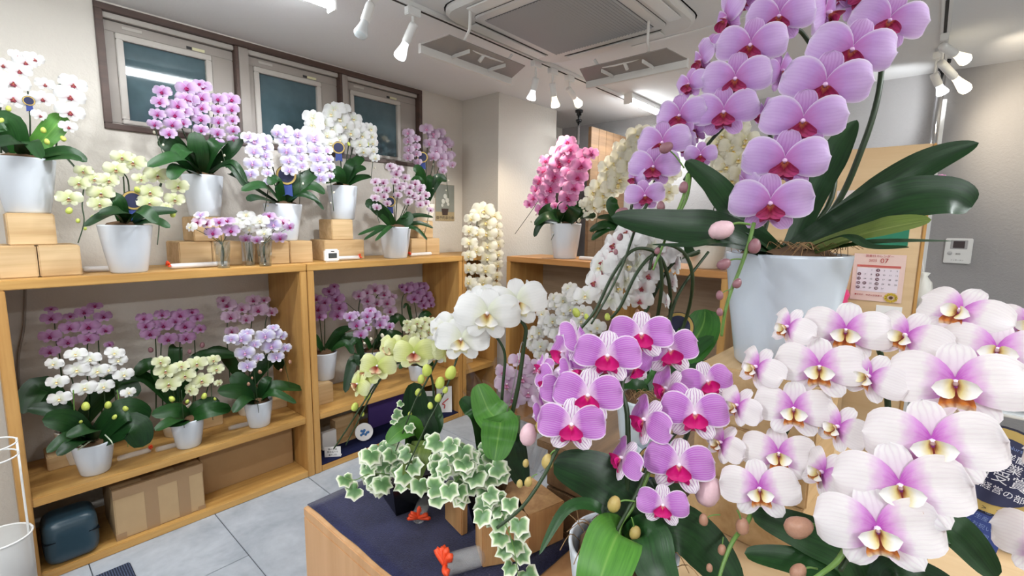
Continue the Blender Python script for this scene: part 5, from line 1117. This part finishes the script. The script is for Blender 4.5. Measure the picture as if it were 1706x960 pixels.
# cellophane-wrapped bouquet behind
pc = at(862, 690, 1.74)
e = empty('wrapped_bouquet', (pc.x, pc.y, .36), 'pale pink orchids wrapped in clear cellophane standing behind the white orchid', 'bouquet')
V, Fc = [], []; n = 26; rr = random.Random(9)
for j, (r_, z_) in enumerate(((.04, 0), (.07, .12), (.13, .28), (.17, .4), (.19, .47))):
    for i in range(n):
        a = 2*math.pi*i/n; k = 1+.14*math.sin(i*2.4)*(j/4)+rr.uniform(-.05, .05)
        V.append((r_*k*math.cos(a), r_*k*math.sin(a), z_+(.06*math.sin(i*1.7) if j == 4 else 0)))
for j in range(4):
    for i in range(n): k = (i+1) % n; Fc.append((j*n+i, j*n+k, (j+1)*n+k, (j+1)*n+i))
link('cellophane', mesh('cellophane', V, Fc), [M_celo], e)
bq = Plant(e.location, 'x', 'pinkpale', ('d', 1.74)); bpy.data.objects.remove(bq.e); bq.e = e; bq.o = e.location.copy()
bq.fls([(845, 640, 44, -10), (870, 630, 46), (890, 615, 42, 10), (905, 640, 44), (880, 655, 44), (855, 665, 40, -20), (900, 670, 40, 10), (840, 620, 36, -30), (865, 600, 36, 0, 30)])
tube('stem_bundle', [(pc.x, pc.y, .37), (pc.x, pc.y, .5), (pc.x, pc.y, .7)], .012, M_stemg, e)
obox('stool', (pc.x, pc.y, 0), .2, .2, .36, .3, M_darkwood, label='short wooden stool under the cellophane bouquet', cat='stool')

# ================================================================== SMALL THINGS
# award ribbons
def badge(x, y, rpx, ref, label, tail=1.6, roll=0, text_=False):
    P = at(x, y, ref[1]) if ref[0] == 'd' else on(x, y, *ref); d = dep(P); r = rpx/F*d
    n = (CAM-P).normalized(); rt = Vector((0, 0, 1)).cross(n).normalized(); up = n.cross(rt); q = Quaternion(n, R(roll)); rt = q @ rt; up = q @ up
    M = frame(P, rt, up); e = empty('award_ribbon', P, label, 'award ribbon', 'award ribbons'); ML = Matrix.Translation(-P) @ M
    def disc(name, r0, r1, z0, z1, mat, seg=32, zig=0):
        pr = [(0, z0), (r1, z0), (r1, z1), (r0, z1)] if r0 > 0 else [(0, z0), (r1, z0), (r1, z1), (0, z1)]
        o = link(name, lathe(name, pr, seg, False), [mat], e); o.matrix_local = ML; return o
    disc('backing', 0, r*1.14, -.1*r, -.06*r, plain('ring_navy', S(24, 26, 54), .5)); disc('gold_ring', 0, r*1.08, -.06*r, .0, M_gold); disc('rosette', 0, r*.86, 0, .03*r, M_badge)
    t = tail*r; V = [(-.55*r, -.8*r, -.1*r), (.55*r, -.8*r, -.1*r), (.62*r, -.9*r-t, -.05*r), (0, -.65*r-t, -.05*r), (-.62*r, -.9*r-t, -.05*r)]
    V2 = V+[(a, b, c-.03*r) for a, b, c in V]; Fc = [(4, 3, 2, 1, 0), (5, 6, 7, 8, 9)]+[(i, (i+1) % 5, 5+(i+1) % 5, 5+i) for i in range(5)]
    o = link('ribbon_tail', mesh('ribbon_tail', V2, [f[::-1] for f in Fc]), [M_badge2], e); o.matrix_local = ML
    return e, M, r
badge(48, 168, 7, ('y', 2.56), 'small navy award ribbon among the leftmost white orchid'); badge(222, 334, 14, ('y', 2.5), 'navy award ribbon in the pale yellow orchid on the top shelf')
badge(477, 292, 14, ('y', 2.58), 'navy and gold award ribbon in the lavender-white orchid'); badge(564, 246, 9, ('y', 2.62), 'navy award ribbon among the white orchid before the window')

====

* Written request
Give again, exactly, the lines from the start of the data through the one holding "cellophane bouquet', cat='stool')"; omit the pictures.

* Correct result
Continue the Blender Python script for this scene: part 5, from line 1117. This part finishes the script. The script is for Blender 4.5. Measure the picture as if it were 1706x960 pixels.
# cellophane-wrapped bouquet behind
pc = at(862, 690, 1.74)
e = empty('wrapped_bouquet', (pc.x, pc.y, .36), 'pale pink orchids wrapped in clear cellophane standing behind the white orchid', 'bouquet')
V, Fc = [], []; n = 26; rr = random.Random(9)
for j, (r_, z_) in enumerate(((.04, 0), (.07, .12), (.13, .28), (.17, .4), (.19, .47))):
    for i in range(n):
        a = 2*math.pi*i/n; k = 1+.14*math.sin(i*2.4)*(j/4)+rr.uniform(-.05, .05)
        V.append((r_*k*math.cos(a), r_*k*math.sin(a), z_+(.06*math.sin(i*1.7) if j == 4 else 0)))
for j in range(4):
    for i in range(n): k = (i+1) % n; Fc.append((j*n+i, j*n+k, (j+1)*n+k, (j+1)*n+i))
link('cellophane', mesh('cellophane', V, Fc), [M_celo], e)
bq = Plant(e.location, 'x', 'pinkpale', ('d', 1.74)); bpy.data.objects.remove(bq.e); bq.e = e; bq.o = e.location.copy()
bq.fls([(845, 640, 44, -10), (870, 630, 46), (890, 615, 42, 10), (905, 640, 44), (880, 655, 44), (855, 665, 40, -20), (900, 670, 40, 10), (840, 620, 36, -30), (865, 600, 36, 0, 30)])
tube('stem_bundle', [(pc.x, pc.y, .37), (pc.x, pc.y, .5), (pc.x, pc.y, .7)], .012, M_stemg, e)
obox('stool', (pc.x, pc.y, 0), .2, .2, .36, .3, M_darkwood, label='short wooden stool under the cellophane bouquet', cat='stool')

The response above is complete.